Ce qui fait marcher ces trois parties, c’est surtout l’écriture ainsi que la performance du casting qui est très difficile à reprocher en termes de qualité. Chaque dialogue que Steve Jobs entreprend avec un des proches de son entourage est diversifié, riche et se distingue toujours du précédent, ce qui permet de faire le point sur l’état des rapports qu’entretient Steve Jobs avec son entourage, comme avec son premier associé Steve Wozniak qui sont passé d’amis d’enfance à des rapports très tendus au fil des années et des sorties des inventions de Jobs. De même pour les analyses et le point de vue de Jobs sur ses rapports, le commerce dans le milieu de l’informatique et ses décisions exubérantes quand à son ambition renforçant l’image de cet homme qui en ressort après avoir suivi les trois sorties d’ordinateur. Aaron Sorkin avait déjà fait du très bon boulot avec The Social Network, le mérite lui revient pour beaucoup ici en termes d’écriture pour les dialogues.


Le mérite revient notamment, et beaucoup, à Michael Fassbender qui continue de prouver son talent d’interprète, en plus d’accumuler des projets intéressant ou ambitieux actuellement.
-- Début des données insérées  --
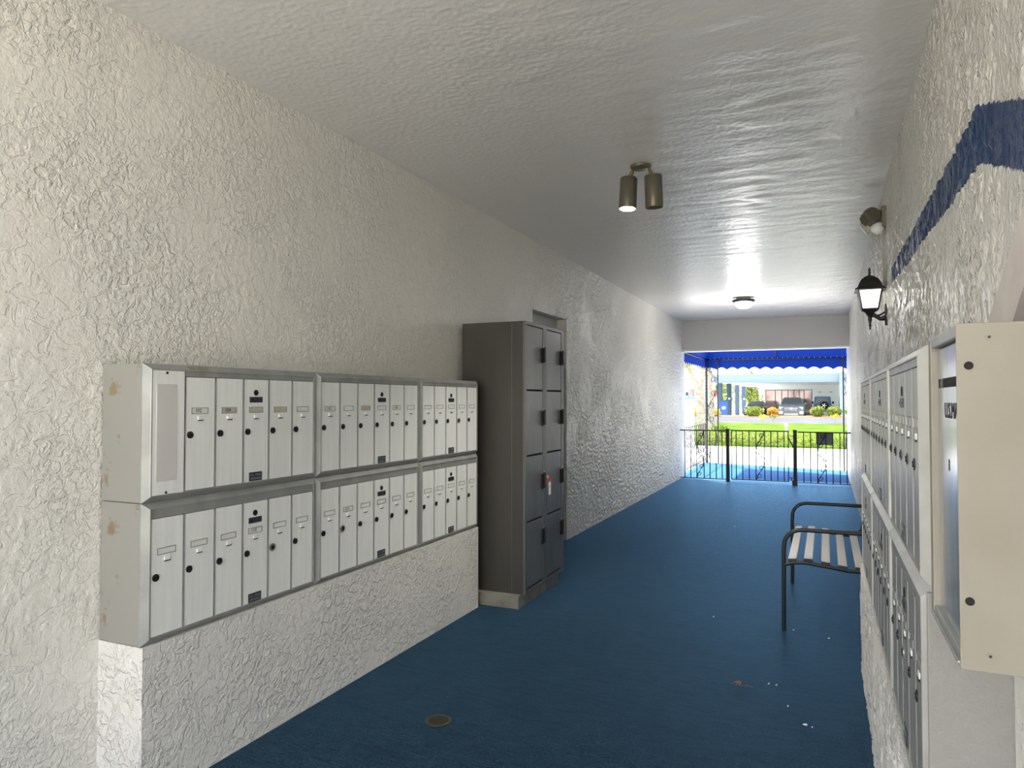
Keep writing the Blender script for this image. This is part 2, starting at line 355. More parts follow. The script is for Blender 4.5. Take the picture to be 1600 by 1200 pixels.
# front of the building above the opening and to its sides (seen only from the porch)
b = MB(); b.box(XL - 6, YE + .05, 0, XL - .3, YE + .3, 3.2); b.box(XR + .3, YE + .05, 0, XR + 6, YE + .3, 3.2); b.box(XL - .3, YE + .3, H, XR + .3, YE + .36, 3.4)
struct(b, 'wall_front', M['facade_white'])
b = MB(); b.box(XR + .3, YN, 0, 9, YE, H + .3); struct(b, 'wall_building_right', M['facade_white'])
b = MB(); b.box(-9, YN, 0, XL - .3, YE, H + .3); struct(b, 'wall_building_left', M['facade_white'])
# door behind the locker: frame, leaf, dark transom
b = MB(); b.box(XL - .17, DY0, 2.16, XL - .10, DY1, DZ); b.box(XL - .17, DY0, 0, XL - .10, DY0 + .05, 2.16); b.box(XL - .17, DY1 - .05, 0, XL - .10, DY1, 2.16)
door = struct(b, 'door_1', M['beam'])
b = MB(); b.box(XL - .16, DY0 + .05, .01, XL - .13, DY1 - .05, 2.06, .003); b.build('door_leaf', M['locker_frame'], door)
b = MB(); b.box(XL - .15, DY0 + .05, 2.06, XL - .14, DY1 - .05, 2.16); b.build('transom', M['hole'], door)
# low walls carrying the mailboxes
SX = -2.24; SY0, SY1 = 1.785, 4.455
b = MB(); b.box(XL, SY0, 0, SX, SY1, .562); struct(b, 'wall_left_ledge', M['stub'])
RX = .18; RY0, RY1 = 1.655, 4.30; RZ0 = .555; RZM = 1.068; RZT = 1.568
b = MB(); b.box(RX - .006, RY0, 0, XR, RY1 + .05, RZ0 - .001)
relief_mesh('wall_right_ledge', b, [M['stub']], [(steps(RY0, RY1 + .05, .004, .002), np.arange(0, RZ0 + .003, .006), lambda U, W: stucco_h(U, W * .6, .011) * sstep(RZ0 - W, 0, .03), lambda U, W, h_: (RX - .005 - h_, U, W), [], True)])
b = MB(); b.box(RX + .004, RY0 - .012, 0, XR, RY0 - .0005, RZM - .004, .003); struct(b, 'wall_right_ledge_end', M['plaster_smooth'])
b = MB(); b.box(.327, 1.15, 0, XR, RY0 - .013, 1.026, .004); struct(b, 'wall_right_pilaster', M['wall_left'])
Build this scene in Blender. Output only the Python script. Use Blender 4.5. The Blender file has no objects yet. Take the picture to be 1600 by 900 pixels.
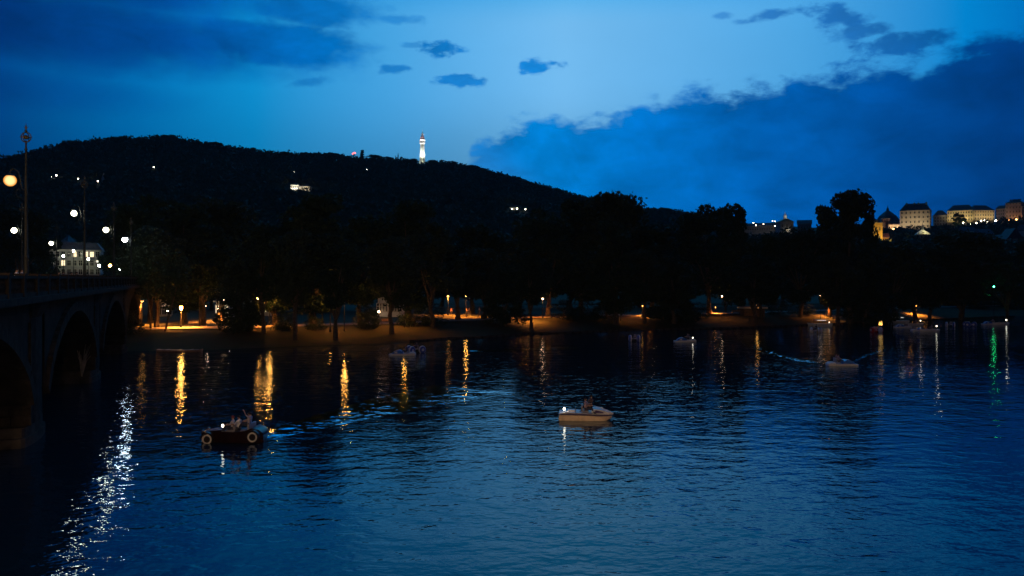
import bpy, bmesh, math, random
import numpy as np
from mathutils import Vector, Matrix, noise as mnoise

random.seed(7)
rng = np.random.default_rng(11)
sc = bpy.context.scene
COL = sc.collection
R = math.radians
PI = math.pi
F = 1300.0          # focal length in pixels of a 1600 px wide frame
HOR = 435.0         # horizon row
EYE = 10.0          # eye height above the river

# ------------------------------------------------------------------ camera
cd = bpy.data.cameras.new('camera')
cam = bpy.data.objects.new('camera', cd)
COL.objects.link(cam)
cam.location = (0, 0, EYE)
cam.rotation_euler = (R(90), 0, 0)
cd.sensor_width = 36.0
cd.lens = 36.0 * F / 1600.0
cd.shift_y = -(450 - HOR) / 1600.0
cd.clip_start = 0.1
cd.clip_end = 20000
sc.camera = cam
sc.view_settings.view_transform = 'Standard'
sc.view_settings.look = 'None'
sc.view_settings.exposure = 0.0
sc.view_settings.gamma = 1.0
sc.cycles.use_denoising = True
sc.cycles.max_bounces = 5
sc.cycles.sample_clamp_indirect = 6.0
sc.cycles.use_light_tree = True


def P(px, py, Y):
    return Vector(((px - 800) / F * Y, Y, EYE + (HOR - py) / F * Y))


def lin(c):
    def f(v):
        v /= 255.0
        return v / 12.92 if v <= 0.04045 else ((v + 0.055) / 1.055) ** 2.4
    return (f(c[0]), f(c[1]), f(c[2]), 1.0)


# ------------------------------------------------------------------ sky
world = bpy.data.worlds.new('World')
sc.world = world
world.use_nodes = True
wt = world.node_tree
wt.nodes.clear()


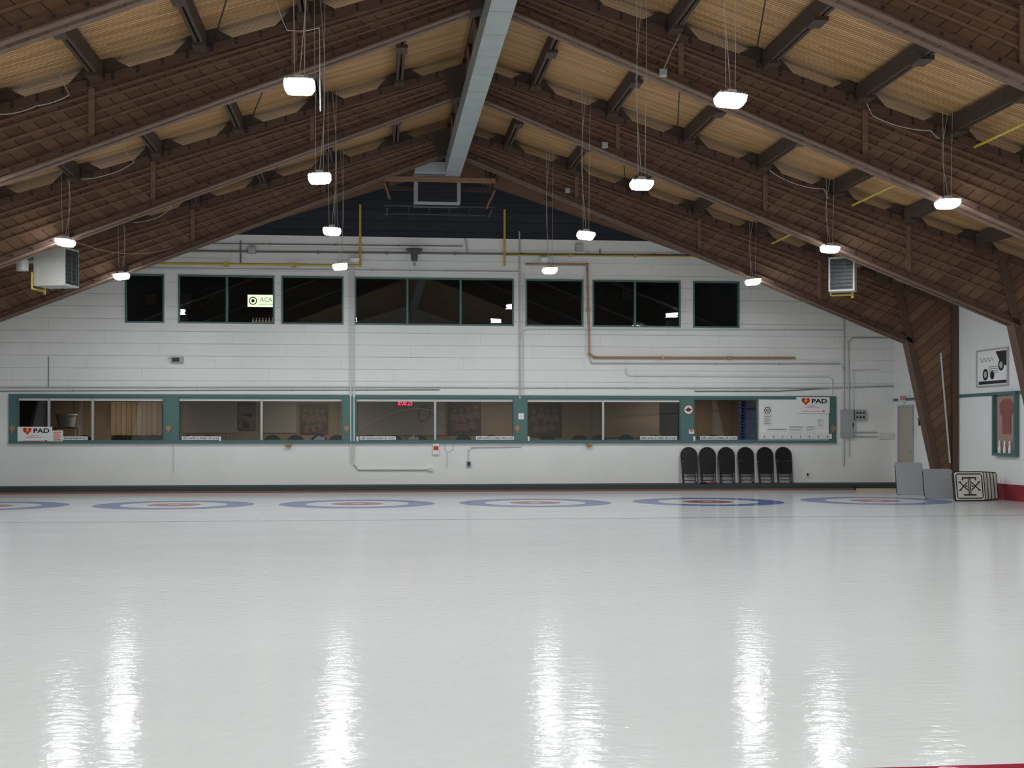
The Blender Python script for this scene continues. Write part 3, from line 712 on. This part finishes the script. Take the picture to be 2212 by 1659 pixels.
e,(x0,x1,z0,z1)=wbox((1487,1498,928,937),.09,MPAPER,'small white paper notice on a teal post','notice','paper_notice')
fin(B().box(x0+.02,x1-.02,YW-.096,YW-.09,z0+.07,z1-.02),'red_print',MREDT,e)
# ---------------- signs
def padsign(r,Y):
    x0,x1,z0,z1=RY(*r,Y); w=x1-x0; h=z1-z0
    e=E('defibrillator_sign',((x0+x1)/2,Y,z0),'white sign with red heart, bold PAD and red arrow','sign')
    fin(B().box(x0,x1,Y-.012,Y,z0,z1),'sign_panel',MPAPER,e)
    b=B(); cx=x0+.28*w; cz=z0+.76*h; r_=.125*w; heart(b,cx,cz,r_,Y-.016,Y-.0125); fin(b,'heart_symbol',MREDT,e)
    b=B(); b.prism([(cx+.5*r_,cz+.75*r_),(cx-.45*r_,cz-.0*r_),(cx+.0*r_,cz+.02*r_),(cx-.4*r_,cz-.7*r_),(cx+.5*r_,cz+.2*r_),(cx+.1*r_,cz+.2*r_)],Y-.02,Y-.0165); fin(b,'lightning_bolt',MYELB,e)
    text('PAD',x0+.46*w,x0+.92*w,z0+.62*h,z0+.90*h,Y-.0125,MBLK,e,.03)
    text('AUTOMATED',x0+.34*w,x0+.62*w,z0+.43*h,z0+.485*h,Y-.0125,MREDT,e,.0)
    text('DEFIBRILLATOR',x0+.25*w,x0+.70*w,z0+.33*h,z0+.385*h,Y-.0125,MREDT,e,.0)
    b=B(); b.box(x0+.16*w,x0+.8*w,Y-.016,Y-.0125,z0+.12*h,z0+.145*h); b.prism([(x0+.8*w,z0+.07*h),(x0+.8*w,z0+.20*h),(x0+.87*w,z0+.132*h)],Y-.016,Y-.0125)
    fin(b,'arrow',MREDT,e)
padsign((38,113,922,957),YW-.035)
e,(x0,x1,z0,z1)=wbox((114,136,930,957),.045,MPAPER,'white notice with red printed lines in the window','notice','paper_notice')
b=B()
for q in range(5): b.box(x0+.03,x1-.03-.03*(q%2),YW-.049,YW-.046,z1-.06-q*.055,z1-.035-q*.055)
fin(b,'red_print',MREDT,e)
for a0,a1 in ((137,190),(393,478),(777,855),(1028,1110),(1382,1462),(1512,1592)):
    x0=wx(a0,1.5); x1=wx(a1,1.5); z0=1.475; z1=1.575; Y=YW-.035
    e=E('warning_strip_sign',((x0+x1)/2,Y,z0),'white strip sign with black warning lettering on the window','sign','warning strips on the windows')
    fin(B().box(x0,x1,Y-.01,Y,z0,z1),'sign_panel',MPAPER,e)
    text('KEEP HANDS & KNEES OFF of ICE!!',x0+.03,x1-.03,z0+.02,z1-.02,Y-.0105,MBLK,e,.015)
for px in (772,1142,1500,475):
    p=onY(px,950,YW-.06); e=fin(B().lathe((p.x,YW-.055,1.441),[(.03,0),(.038,.13),(.04,.13)],14),'paper_cup',MPAPER,label='white paper cup on the teal window sill',cat='cup',group='cups on the sill',smooth=True)
fin(B().box(XL+.1,XW-.1,YW+.17,YW+.42,1.38,1.438),'window_ledge',MBR,label='brown timber ledge inside the lounge windows',cat='ledge')
for px in (150,412,690,893,1412):
    p=onY(px,950,YW+.28)
    b=B()
    for q in range(5): b.lathe((p.x+(q-2)*.05,YW+.29+.02*(q%2),1.439),[(.08,0),(.065,.06+.02*(q%2)),(.02,.10+.03*(q%3))],7)
    fin(b,'cloth',MPAPER,label='crumpled white cloth on the inner window ledge',cat='cloth',group='cloths on the ledge')
p=onY(875,868,38.3)
e=E('digital_clock',p,'red glowing digital clock behind the lounge glass','clock')
fin(B().box(p.x-.25,p.x+.25,38.32,38.38,p.z-.12,p.z+.08).cyl((p.x,38.35,p.z+.08),(p.x,38.35,3.1),.01,6),'clock_case',MBLK,e)
text('8:06:25',p.x-.22,p.x+.22,p.z-.105,p.z+.05,38.318,MCLK,e,.0,'digits')
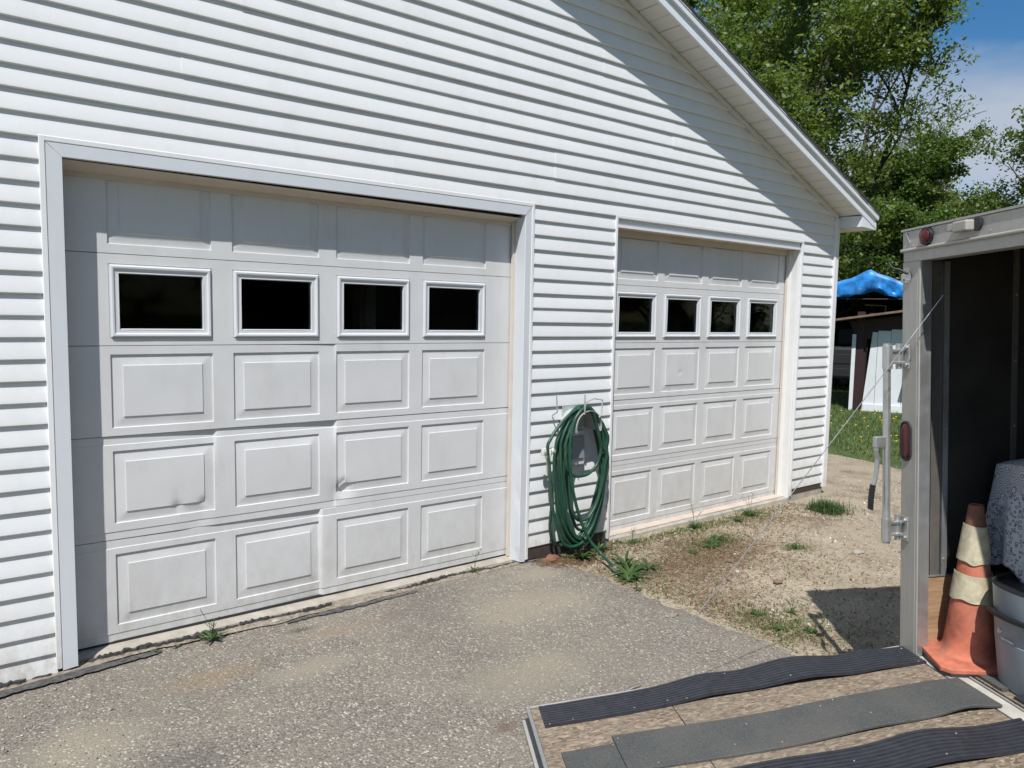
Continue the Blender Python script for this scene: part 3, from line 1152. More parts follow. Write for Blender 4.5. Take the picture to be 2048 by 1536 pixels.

Très énergique mais toujours dans le ton juste pour jouer Steve Jobs, arrivant même à être drôle avec ses sarcasmes correctement dosé, et renforçant l’aspect complexifié qu’on peut se faire de cet homme qui veut avoir un contrôler sans pareil sur tout ce qui touche à ses créations. Le reste du casting fait un boulot sans reproche également, en particulier Kate Winslet fidèle à elle-même et Jeff Daniel (bien plus crédible et convaincant que dans Divergente : au-delà du mur, et de très loin). Seth Rogen aussi alors que je ne le suis absolument pas en principe, chacun campant un personnage très bien imagé par le script.


La mise en scène de Danny Boyle aussi aide à rendre la biopic vivante et bien moins académique et convenu que n’importe quel film destiné à gagner une simple statuette. Simple et quasiment dénué d’effet de style, jamais plate et plan-plan en plus de retrouver son style habituel avec certains cadres penchés et ses grandes prises de vues lors des présentations des inventions de Jobs. De même pour le montage image, un détail qui m’emmerdait pas mal dans ses Sunshine et Trance et qui posait plus problème qu’autre chose. Sans oublier la musique de Daniel Pemberton que j’ai globalement bien apprécié, le thème principal léger et simple à l’orgue créant une ambiance qui s’ancre très bien avec la biographie faite autour de Steve Jobs.


Tout cela constitue au final la grande force du film qu’est l’image à multiple facette du visionnaire de l’informatique qu’était Steve Jobs de son vivant, un génie incontestable mais en mal de relation avec sa famille, voulant contrôler tout ce qui touche à ses œuvres mais qui se révèle parfois plus humain que ne laisse paraître son obsession pour l’informatique, les prévisions marketing et sa réussite. Ces multiples facette étant renvoyé grâce à chaque échange qu’il aura avec son entourage (sa femme, le PDG d’Apple, son ami d’enfance et ancien co-associé, ainsi que son agente spécialisée en marketing). Aucun d’entre eux n’est jamais délaissé et ne semble jamais transparent, superficiel ou vide, chacun a son mot à dire dans les trois événements que narre cette biopic, on n’a pas affaire à des robots simplifié à l’extrême en terme de personnalité ou de background, même si Jobs reste le centre d’intention du début à la fin jusqu’à la présentation de l’IMAC en 1998.


Tantôt attachant voire touchant, repoussant, incontrôlable, exigeant et égocentrique, il y a beaucoup de mot pour le décrire ici à travers son parcours depuis sa présentation de l’Imac et sa relation familial, on se sent investi par le personnage car Steve Jobs a vraiment l’air humain ici et tient les ficelles pour rendre les personnages autour de lui vivant.


Le réalisateur de Slumdog Millionnaire ne fait pas un travail sans faille ni surpasse des metteurs en image comme Spielberg, Fincher, Scorsese, Eastwood ou encore Ridley Scott. Mais comparé à tout ce qui peut sortir à côté si on exclut les grands noms cités, Danny Boyle ne se permet jamais de faire un film sans personnalité juste pour la statuette, il cherche toujours à proposer quelque chose et il y met tellement plus de bonne volonté que n’importe quel cinéaste inconnu qui nous pond n’importe quel Spotlight.
Rien de mieux pour mettre en confiance avec ce film avant la suite future de Trainspotting programmé par Danny Boyle depuis un long moment déjà.